■ **EXERCISE**
Reproduce the listing below exactly, beginning with its first line and ending with the line that holds "mb.build('trunk',e)"; pictures are not part of the copy.

■ **SUPPLIED INFORMATION**
※

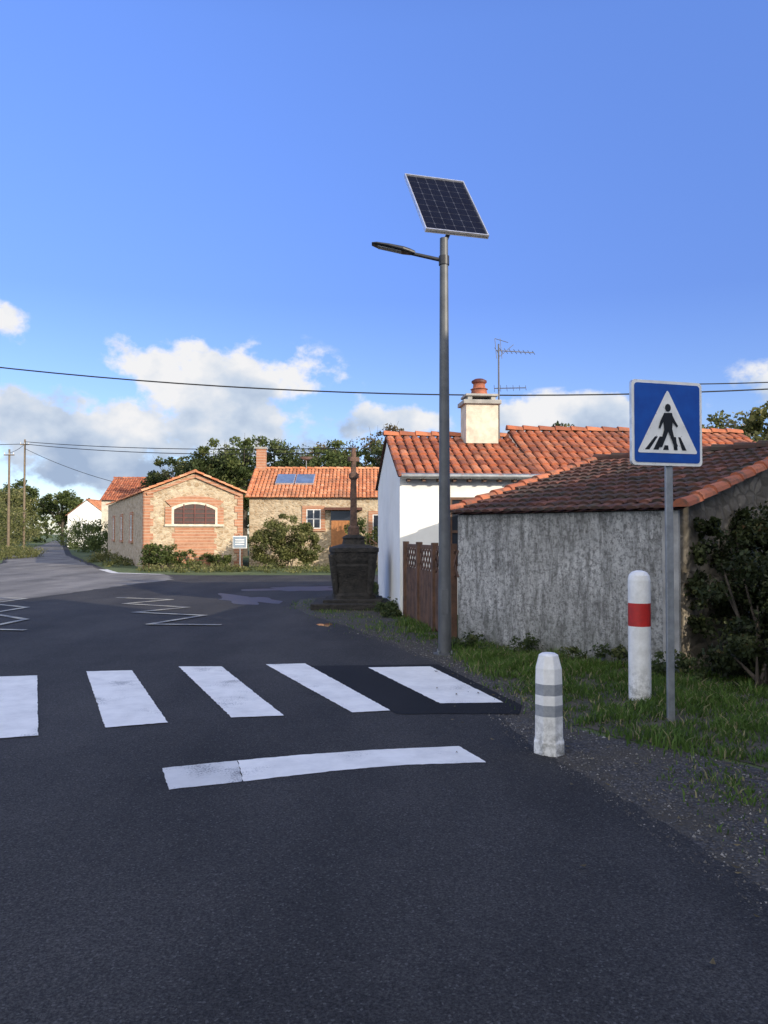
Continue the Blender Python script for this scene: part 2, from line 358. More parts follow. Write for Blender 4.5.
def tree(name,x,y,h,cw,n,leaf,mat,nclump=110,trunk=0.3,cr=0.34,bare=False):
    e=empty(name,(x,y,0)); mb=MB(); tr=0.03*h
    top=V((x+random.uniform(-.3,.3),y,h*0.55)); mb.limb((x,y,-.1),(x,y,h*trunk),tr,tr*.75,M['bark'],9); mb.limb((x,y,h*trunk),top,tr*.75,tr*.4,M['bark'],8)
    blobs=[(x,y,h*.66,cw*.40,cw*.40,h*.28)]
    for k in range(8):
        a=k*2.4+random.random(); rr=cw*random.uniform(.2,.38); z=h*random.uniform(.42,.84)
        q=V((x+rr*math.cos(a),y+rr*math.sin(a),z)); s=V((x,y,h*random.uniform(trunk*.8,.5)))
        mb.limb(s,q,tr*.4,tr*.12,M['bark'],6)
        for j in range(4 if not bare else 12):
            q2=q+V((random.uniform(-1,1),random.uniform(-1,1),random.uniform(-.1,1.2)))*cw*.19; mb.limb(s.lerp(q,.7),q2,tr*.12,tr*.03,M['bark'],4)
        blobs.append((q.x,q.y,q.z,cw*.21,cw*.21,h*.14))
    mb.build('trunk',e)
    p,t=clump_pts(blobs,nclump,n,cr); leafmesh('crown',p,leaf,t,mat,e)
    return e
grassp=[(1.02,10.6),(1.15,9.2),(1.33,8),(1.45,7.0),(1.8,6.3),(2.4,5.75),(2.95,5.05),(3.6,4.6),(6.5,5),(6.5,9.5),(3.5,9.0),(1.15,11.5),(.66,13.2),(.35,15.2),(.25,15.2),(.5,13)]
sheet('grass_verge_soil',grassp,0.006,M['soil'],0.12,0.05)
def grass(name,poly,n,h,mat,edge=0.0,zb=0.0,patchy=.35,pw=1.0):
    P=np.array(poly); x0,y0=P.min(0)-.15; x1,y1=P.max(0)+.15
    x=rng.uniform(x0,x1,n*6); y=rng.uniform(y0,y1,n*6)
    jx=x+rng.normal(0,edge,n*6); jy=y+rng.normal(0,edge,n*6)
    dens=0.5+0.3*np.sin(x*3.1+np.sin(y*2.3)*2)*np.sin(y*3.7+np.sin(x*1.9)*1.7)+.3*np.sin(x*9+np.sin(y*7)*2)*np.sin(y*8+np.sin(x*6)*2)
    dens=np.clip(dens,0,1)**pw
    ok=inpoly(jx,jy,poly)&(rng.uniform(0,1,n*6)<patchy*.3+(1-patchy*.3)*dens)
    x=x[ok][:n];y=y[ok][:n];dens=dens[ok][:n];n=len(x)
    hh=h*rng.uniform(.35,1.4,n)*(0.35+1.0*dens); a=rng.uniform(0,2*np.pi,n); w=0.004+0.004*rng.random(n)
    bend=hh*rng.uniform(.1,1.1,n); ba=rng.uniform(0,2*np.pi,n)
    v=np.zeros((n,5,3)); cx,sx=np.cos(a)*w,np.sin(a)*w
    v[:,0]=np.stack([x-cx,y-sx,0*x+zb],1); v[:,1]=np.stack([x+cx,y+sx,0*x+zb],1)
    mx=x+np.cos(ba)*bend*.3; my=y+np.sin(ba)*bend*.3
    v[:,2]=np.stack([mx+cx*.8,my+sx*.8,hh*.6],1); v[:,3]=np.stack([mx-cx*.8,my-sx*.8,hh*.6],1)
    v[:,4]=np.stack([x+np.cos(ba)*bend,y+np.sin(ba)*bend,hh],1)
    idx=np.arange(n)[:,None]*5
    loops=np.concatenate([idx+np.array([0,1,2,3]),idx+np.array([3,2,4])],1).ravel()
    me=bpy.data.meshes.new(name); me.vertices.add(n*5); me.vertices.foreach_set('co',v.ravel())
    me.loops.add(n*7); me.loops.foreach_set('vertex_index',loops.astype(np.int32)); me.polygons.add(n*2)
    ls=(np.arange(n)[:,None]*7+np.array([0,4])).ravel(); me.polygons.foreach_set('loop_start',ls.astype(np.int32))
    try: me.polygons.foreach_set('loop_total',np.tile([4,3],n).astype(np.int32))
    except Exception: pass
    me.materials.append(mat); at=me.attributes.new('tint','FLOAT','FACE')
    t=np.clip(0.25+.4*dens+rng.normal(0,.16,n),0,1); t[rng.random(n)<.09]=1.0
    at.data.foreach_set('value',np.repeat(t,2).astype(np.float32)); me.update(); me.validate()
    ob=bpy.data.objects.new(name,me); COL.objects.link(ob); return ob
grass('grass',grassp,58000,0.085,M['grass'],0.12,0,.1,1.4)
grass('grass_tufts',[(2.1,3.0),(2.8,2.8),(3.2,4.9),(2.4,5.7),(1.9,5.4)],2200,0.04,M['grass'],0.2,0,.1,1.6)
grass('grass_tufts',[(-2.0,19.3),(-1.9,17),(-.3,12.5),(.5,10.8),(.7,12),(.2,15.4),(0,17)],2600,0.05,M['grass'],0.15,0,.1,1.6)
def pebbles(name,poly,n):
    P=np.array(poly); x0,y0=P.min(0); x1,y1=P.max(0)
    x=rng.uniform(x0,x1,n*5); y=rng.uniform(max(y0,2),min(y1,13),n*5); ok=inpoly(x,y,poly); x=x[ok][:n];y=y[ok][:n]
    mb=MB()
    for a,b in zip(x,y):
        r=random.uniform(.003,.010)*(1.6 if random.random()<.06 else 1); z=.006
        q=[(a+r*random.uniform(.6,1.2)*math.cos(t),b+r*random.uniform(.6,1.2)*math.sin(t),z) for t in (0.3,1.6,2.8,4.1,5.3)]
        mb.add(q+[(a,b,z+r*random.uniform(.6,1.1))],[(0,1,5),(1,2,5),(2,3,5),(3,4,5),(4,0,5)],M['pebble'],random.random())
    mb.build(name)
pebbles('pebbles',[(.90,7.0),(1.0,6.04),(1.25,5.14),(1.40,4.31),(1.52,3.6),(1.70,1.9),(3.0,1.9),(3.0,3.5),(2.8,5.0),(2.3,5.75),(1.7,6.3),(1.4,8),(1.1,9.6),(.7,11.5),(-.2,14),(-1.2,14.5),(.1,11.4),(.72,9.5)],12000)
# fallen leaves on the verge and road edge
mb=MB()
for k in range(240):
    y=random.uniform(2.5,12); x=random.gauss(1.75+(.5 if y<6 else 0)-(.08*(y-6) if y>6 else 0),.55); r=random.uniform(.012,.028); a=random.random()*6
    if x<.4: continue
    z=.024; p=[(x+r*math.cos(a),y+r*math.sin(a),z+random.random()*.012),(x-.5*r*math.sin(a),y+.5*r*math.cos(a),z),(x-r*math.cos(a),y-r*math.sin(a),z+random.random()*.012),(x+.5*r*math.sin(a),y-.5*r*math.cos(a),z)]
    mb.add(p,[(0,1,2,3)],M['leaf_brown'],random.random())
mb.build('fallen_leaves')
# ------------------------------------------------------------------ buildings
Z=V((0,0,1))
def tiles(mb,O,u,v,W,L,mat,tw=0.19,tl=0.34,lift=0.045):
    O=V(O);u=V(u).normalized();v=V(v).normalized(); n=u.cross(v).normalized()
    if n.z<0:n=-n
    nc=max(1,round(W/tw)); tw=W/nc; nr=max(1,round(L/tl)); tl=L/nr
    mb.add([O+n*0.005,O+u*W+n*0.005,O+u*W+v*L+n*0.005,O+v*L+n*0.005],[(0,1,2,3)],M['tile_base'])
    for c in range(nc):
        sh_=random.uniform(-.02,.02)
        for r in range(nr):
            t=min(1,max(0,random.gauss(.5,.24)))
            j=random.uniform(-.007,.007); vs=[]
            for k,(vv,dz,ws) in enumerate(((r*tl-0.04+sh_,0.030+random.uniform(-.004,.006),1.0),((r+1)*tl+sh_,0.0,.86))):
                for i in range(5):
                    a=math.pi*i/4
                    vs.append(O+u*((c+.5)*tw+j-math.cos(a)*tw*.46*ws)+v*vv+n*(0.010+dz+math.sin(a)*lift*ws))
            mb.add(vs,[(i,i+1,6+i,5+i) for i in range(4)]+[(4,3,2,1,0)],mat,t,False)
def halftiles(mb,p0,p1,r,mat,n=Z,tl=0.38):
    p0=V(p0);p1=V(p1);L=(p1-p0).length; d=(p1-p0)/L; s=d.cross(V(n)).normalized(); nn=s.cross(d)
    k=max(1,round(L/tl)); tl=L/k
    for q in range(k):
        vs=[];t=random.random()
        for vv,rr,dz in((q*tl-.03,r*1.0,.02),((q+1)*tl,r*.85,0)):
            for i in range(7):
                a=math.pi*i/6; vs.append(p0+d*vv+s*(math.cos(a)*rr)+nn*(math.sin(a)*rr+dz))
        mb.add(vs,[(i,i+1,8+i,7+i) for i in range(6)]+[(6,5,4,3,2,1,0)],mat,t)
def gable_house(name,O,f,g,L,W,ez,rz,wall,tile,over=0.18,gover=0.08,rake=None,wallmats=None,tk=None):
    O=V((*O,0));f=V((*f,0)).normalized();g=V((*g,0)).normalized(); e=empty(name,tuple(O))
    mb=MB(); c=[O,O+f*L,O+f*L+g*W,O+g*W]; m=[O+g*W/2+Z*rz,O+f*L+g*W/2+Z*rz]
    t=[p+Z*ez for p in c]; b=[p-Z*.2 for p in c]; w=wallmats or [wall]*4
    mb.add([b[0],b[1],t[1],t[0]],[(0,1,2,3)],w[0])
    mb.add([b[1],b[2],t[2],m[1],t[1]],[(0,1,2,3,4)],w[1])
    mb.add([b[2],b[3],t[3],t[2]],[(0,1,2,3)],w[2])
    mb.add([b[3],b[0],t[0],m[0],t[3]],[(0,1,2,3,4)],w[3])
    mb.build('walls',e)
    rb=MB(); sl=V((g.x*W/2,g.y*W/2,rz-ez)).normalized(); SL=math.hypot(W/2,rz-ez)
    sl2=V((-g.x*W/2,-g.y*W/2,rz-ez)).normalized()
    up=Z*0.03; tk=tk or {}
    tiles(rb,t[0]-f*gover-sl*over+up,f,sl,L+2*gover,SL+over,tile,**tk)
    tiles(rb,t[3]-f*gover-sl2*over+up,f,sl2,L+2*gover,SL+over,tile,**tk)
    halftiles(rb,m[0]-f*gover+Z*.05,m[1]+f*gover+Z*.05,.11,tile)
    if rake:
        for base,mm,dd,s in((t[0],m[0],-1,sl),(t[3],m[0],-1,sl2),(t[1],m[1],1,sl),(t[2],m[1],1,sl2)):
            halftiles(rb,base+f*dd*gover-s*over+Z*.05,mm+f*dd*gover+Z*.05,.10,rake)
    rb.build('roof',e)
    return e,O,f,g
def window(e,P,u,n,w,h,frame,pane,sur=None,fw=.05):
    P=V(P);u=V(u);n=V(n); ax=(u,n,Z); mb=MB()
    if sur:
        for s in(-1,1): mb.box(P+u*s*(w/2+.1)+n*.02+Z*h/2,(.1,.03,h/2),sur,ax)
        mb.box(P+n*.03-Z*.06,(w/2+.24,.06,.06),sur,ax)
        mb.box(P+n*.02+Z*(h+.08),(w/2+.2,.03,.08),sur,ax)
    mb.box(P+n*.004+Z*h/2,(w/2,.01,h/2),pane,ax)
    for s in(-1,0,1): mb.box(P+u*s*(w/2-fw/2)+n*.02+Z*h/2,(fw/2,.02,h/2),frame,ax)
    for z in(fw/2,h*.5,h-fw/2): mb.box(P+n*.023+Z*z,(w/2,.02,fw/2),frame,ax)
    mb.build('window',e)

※

■ **FINAL RESULT**
Continue the Blender Python script for this scene: part 2, from line 358. More parts follow. Write for Blender 4.5.
def tree(name,x,y,h,cw,n,leaf,mat,nclump=110,trunk=0.3,cr=0.34,bare=False):
    e=empty(name,(x,y,0)); mb=MB(); tr=0.03*h
    top=V((x+random.uniform(-.3,.3),y,h*0.55)); mb.limb((x,y,-.1),(x,y,h*trunk),tr,tr*.75,M['bark'],9); mb.limb((x,y,h*trunk),top,tr*.75,tr*.4,M['bark'],8)
    blobs=[(x,y,h*.66,cw*.40,cw*.40,h*.28)]
    for k in range(8):
        a=k*2.4+random.random(); rr=cw*random.uniform(.2,.38); z=h*random.uniform(.42,.84)
        q=V((x+rr*math.cos(a),y+rr*math.sin(a),z)); s=V((x,y,h*random.uniform(trunk*.8,.5)))
        mb.limb(s,q,tr*.4,tr*.12,M['bark'],6)
        for j in range(4 if not bare else 12):
            q2=q+V((random.uniform(-1,1),random.uniform(-1,1),random.uniform(-.1,1.2)))*cw*.19; mb.limb(s.lerp(q,.7),q2,tr*.12,tr*.03,M['bark'],4)
        blobs.append((q.x,q.y,q.z,cw*.21,cw*.21,h*.14))
    mb.build('trunk',e)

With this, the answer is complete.